I have no idea what your background is, but you need to have a wider definition of philosophy and science. Two crucial questions in philosophy are determining what is knowledge and figuring out how we come to that knowledge.  In any scientific discipline, two crucial question are determining the domain of knowledge that discipline is concerned with and what are the appropriate ways of gathering that knowledge.

Let's consider language.  What does it mean to know a language?  Is "knowing" a language a unitary kind of knowledge or does it have, let's say, two aspects: knowing what is possible in the language (let's call that competence) and knowing how to use what is possible in the language (let's call that performance)?  That question is both fundamental to how one studies language and a fundamental philosophical question. 
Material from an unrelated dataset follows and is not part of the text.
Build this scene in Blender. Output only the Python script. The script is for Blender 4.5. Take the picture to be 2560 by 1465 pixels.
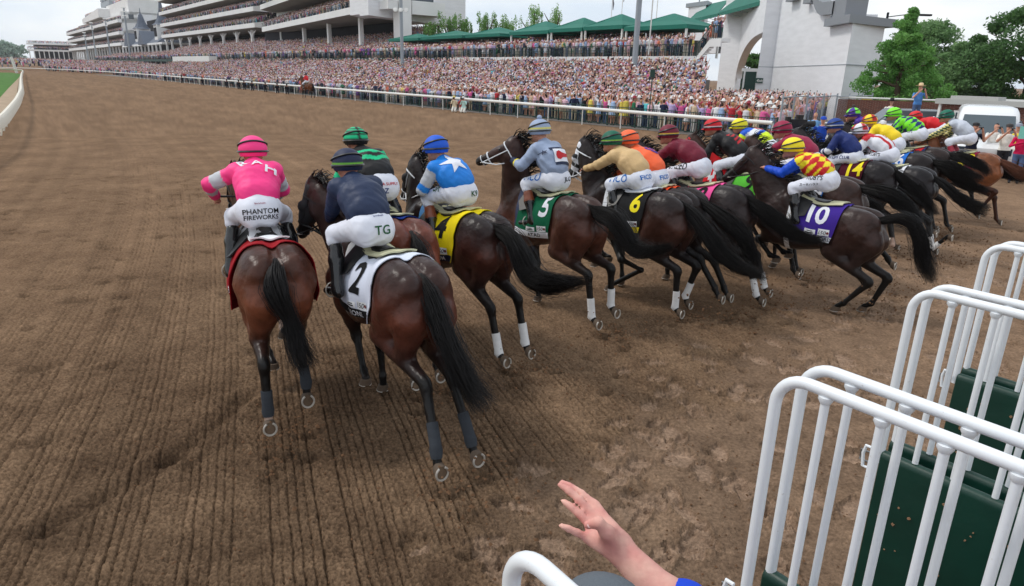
import bpy, bmesh, math, random
import numpy as np
from mathutils import Vector, Matrix
from mathutils.bvhtree import BVHTree
for o in list(bpy.data.objects): bpy.data.objects.remove(o)
SC = bpy.context.scene
COL = SC.collection
rad = math.radians
# ------------------------------------------------------------------ camera
CAMH, PITCH, ROLL = 2.95, rad(17.8), rad(1.5)
cd = bpy.data.cameras.new('camera'); cam = bpy.data.objects.new('camera', cd); COL.objects.link(cam)
cd.sensor_width = 36.0; cd.sensor_fit = 'HORIZONTAL'; cd.lens = 1700.0 / 2560.0 * 36.0
cd.clip_start = 0.05; cd.clip_end = 3000.0
_f = Vector((0, math.cos(PITCH), -math.sin(PITCH))); _r0 = Vector((1, 0, 0)); _u0 = _r0.cross(_f)
_R = _r0 * math.cos(ROLL) + _u0 * math.sin(ROLL); _U = _R.cross(_f)
cam.matrix_world = Matrix(((_R.x, _U.x, -_f.x, 0), (_R.y, _U.y, -_f.y, 0), (_R.z, _U.z, -_f.z, CAMH), (0, 0, 0, 1)))
SC.camera = cam
# ------------------------------------------------------------------ sky, sun, exposure
SUN_EL, SUN_AZ = rad(52), rad(-75)          # soft light from the upper left, bright overcast evening
w = bpy.data.worlds.new('World'); SC.world = w; w.use_nodes = True
nt = w.node_tree; nt.nodes.clear()
N = nt.nodes.new; L = nt.links.new
sky = N('ShaderNodeTexSky'); sky.sky_type = 'NISHITA'; sky.sun_disc = False
sky.sun_elevation = SUN_EL; sky.sun_rotation = SUN_AZ
tc = N('ShaderNodeTexCoord'); mp = N('ShaderNodeMapping'); mp.inputs['Scale'].default_value = (1.0, 1.0, 3.2)
ns = N('ShaderNodeTexNoise'); ns.inputs['Scale'].default_value = 2.2; ns.inputs['Detail'].default_value = 6; ns.inputs['Roughness'].default_value = .52
rp = N('ShaderNodeValToRGB'); rp.color_ramp.elements[0].position = .40; rp.color_ramp.elements[1].position = .58
rp.color_ramp.elements[0].color = (8.0, 9.0, 10.2, 1); rp.color_ramp.elements[1].color = (11.2, 11.4, 11.5, 1)
mx = N('ShaderNodeMix'); mx.data_type = 'RGBA'; mx.inputs[0].default_value = .9
bg = N('ShaderNodeBackground'); bg.inputs['Strength'].default_value = 0.1
ow = N('ShaderNodeOutputWorld')
L(tc.outputs['Generated'], mp.inputs[0]); L(mp.outputs[0], ns.inputs['Vector']); L(ns.outputs[0], rp.inputs[0])
L(sky.outputs[0], mx.inputs[6]); L(rp.outputs[0], mx.inputs[7]); L(mx.outputs[2], bg.inputs[0]); L(bg.outputs[0], ow.inputs[0])
ld = bpy.data.lights.new('sun', 'SUN'); ld.energy = 1.5; ld.angle = rad(10); ld.color = (1, .95, .88)
lo = bpy.data.objects.new('sun', ld); COL.objects.link(lo)
_d = Vector((math.sin(SUN_AZ) * math.cos(SUN_EL), math.cos(SUN_AZ) * math.cos(SUN_EL), math.sin(SUN_EL)))
lo.rotation_euler = (-_d).to_track_quat('-Z', 'Y').to_euler()
SC.view_settings.view_transform = 'Standard'; SC.view_settings.look = 'None'
SC.view_settings.exposure = 0.0; SC.view_settings.gamma = 1.0
SC.render.engine = 'CYCLES'

# ------------------------------------------------------------------ helpers
def srgb(r, g, b):
    return tuple(((c / 255.0) / 12.92 if c / 255.0 <= .04045 else ((c / 255.0 + .055) / 1.055) ** 2.4) for c in (r, g, b))
_m = {}
def mat(name, col=(.5, .5, .5), rough=.6, spec=.5, metal=0.0, bump=0.0, bscale=30.0, var=0.0, vscale=4.0, attr=None, coat=0.0, objcol=False, bdist=.01, alpha=1.0, sheen=0.0, stretch=None):
    """One procedural material: base colour (fixed, from an attribute or the object colour), broken up by noise, with noise bump."""
    if name in _m: return _m[name]
    m = bpy.data.materials.new(name); m.use_nodes = True; t = m.node_tree; b = t.nodes['Principled BSDF']
    b.inputs['Roughness'].default_value = rough; b.inputs['Specular IOR Level'].default_value = spec
    b.inputs['Metallic'].default_value = metal; b.inputs['Coat Weight'].default_value = coat
    b.inputs['Sheen Weight'].default_value = sheen
    b.inputs['Alpha'].default_value = alpha
    n, l = t.nodes.new, t.links.new
    co = n('ShaderNodeTexCoord'); src = co.outputs['Object']
    if stretch:
        q = n('ShaderNodeMapping'); q.inputs['Scale'].default_value = stretch; l(src, q.inputs[0]); src = q.outputs[0]
    if attr:
        a = n('ShaderNodeAttribute'); a.attribute_name = attr; cs = a.outputs['Color']
    elif objcol:
        a = n('ShaderNodeObjectInfo'); cs = a.outputs['Color']
    else:
        a = n('ShaderNodeRGB'); a.outputs[0].default_value = (*col, 1); cs = a.outputs[0]
    if var:
        z = n('ShaderNodeTexNoise'); z.inputs['Scale'].default_value = vscale; z.inputs['Detail'].default_value = 5; l(src, z.inputs['Vector'])
        r = n('ShaderNodeMapRange'); r.inputs[1].default_value = .3; r.inputs[2].default_value = .7
        r.inputs[3].default_value = 1 - var; r.inputs[4].default_value = 1 + var; l(z.outputs[0], r.inputs[0])
        v = n('ShaderNodeVectorMath'); v.operation = 'SCALE'; l(cs, v.inputs[0]); l(r.outputs[0], v.inputs['Scale']); cs = v.outputs[0]
    l(cs, b.inputs['Base Color'])
    if bump:
        z = n('ShaderNodeTexNoise'); z.inputs['Scale'].default_value = bscale; z.inputs['Detail'].default_value = 4; l(src, z.inputs['Vector'])
        bu = n('ShaderNodeBump'); bu.inputs['Strength'].default_value = bump; bu.inputs['Distance'].default_value = bdist
        l(z.outputs[0], bu.inputs['Height']); l(bu.outputs[0], b.inputs['Normal'])
    _m[name] = m
    return m

def ob(name, verts, faces, mats, parent=None, fmat=None, smooth=True, col=None, attrs=None, quads=None):
    """Link ONE mesh object from arrays."""
    me = bpy.data.meshes.new(name)
    if isinstance(verts, np.ndarray) and isinstance(faces, np.ndarray):
        k = faces.shape[1]; nf = len(faces)
        me.vertices.add(len(verts)); me.vertices.foreach_set('co', verts.astype(np.float32).ravel())
        me.loops.add(nf * k); me.loops.foreach_set('vertex_index', faces.astype(np.int32).ravel())
        me.polygons.add(nf); me.polygons.foreach_set('loop_start', np.arange(0, nf * k, k, dtype=np.int32))
        me.polygons.foreach_set('loop_total', np.full(nf, k, dtype=np.int32))
        me.update(calc_edges=True)
    else:
        me.from_pydata([tuple(map(float, v)) for v in verts], [], [tuple(map(int, f)) for f in faces]); me.update()
    if not isinstance(mats, (list, tuple)): mats = [mats]
    for m in mats: me.materials.append(m)
    if fmat is not None: me.polygons.foreach_set('material_index', np.asarray(fmat, dtype=np.int32))
    if smooth: me.polygons.foreach_set('use_smooth', np.ones(len(me.polygons), dtype=bool))
    if col is not None:
        a = me.color_attributes.new('col', 'FLOAT_COLOR', 'POINT')
        c = np.ones((len(me.vertices), 4), np.float32); c[:, :3] = np.asarray(col)[:, :3]; a.data.foreach_set('color', c.ravel())
    if attrs:
        for an, av in attrs.items():
            a = me.attributes.new(an, 'FLOAT_VECTOR', 'POINT'); a.data.foreach_set('vector', np.asarray(av, np.float32).ravel())
    me.update()
    o = bpy.data.objects.new(name, me); COL.objects.link(o)
    if parent is not None: o.parent = parent
    return o
def thing(name, label, cat, loc=(0, 0, 0), rotz=0.0, group=None, kind=None):
    o = bpy.data.objects.new(name, None); COL.objects.link(o); o.location = loc; o.rotation_euler = (0, 0, rotz)
    o.empty_display_size = .2
    return tag(o, label, cat, group, kind)
def tag(o, label=None, cat=None, group=None, kind=None):
    if label: o['label'] = label
    if cat: o['category'] = cat
    if group: o['group'] = group
    if kind: o['kind'] = kind
    return o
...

Bob Yates, University of Central Missouri

>>> Susan van Druten <[log in to unmask]> 11/14/2010 9:55 PM >>>
I had never heard of Kuhn.  So I did a quick search and he, too, is not a scientist when he is writing about what science is.  He is a philosopher.   When you want to use what he says to counter what science is, he can't do it because he is a philosopher, and a philosopher can't counter a scientific definition.  And a good philosopher doesn't try.  The definition of science is not a philosophic concern.  I don't think either Popper or Kuhn would have agreed to your using their ideas to defend definitions of grammar as being scientific.

If Michael Jordan tries to sell you tennis shoes, consider buying what he says is good.  But if Michael Jordan tries to tell you what a noun is, don't buy it any more than you would what Popper or Carl Sagan tells you what a noun is.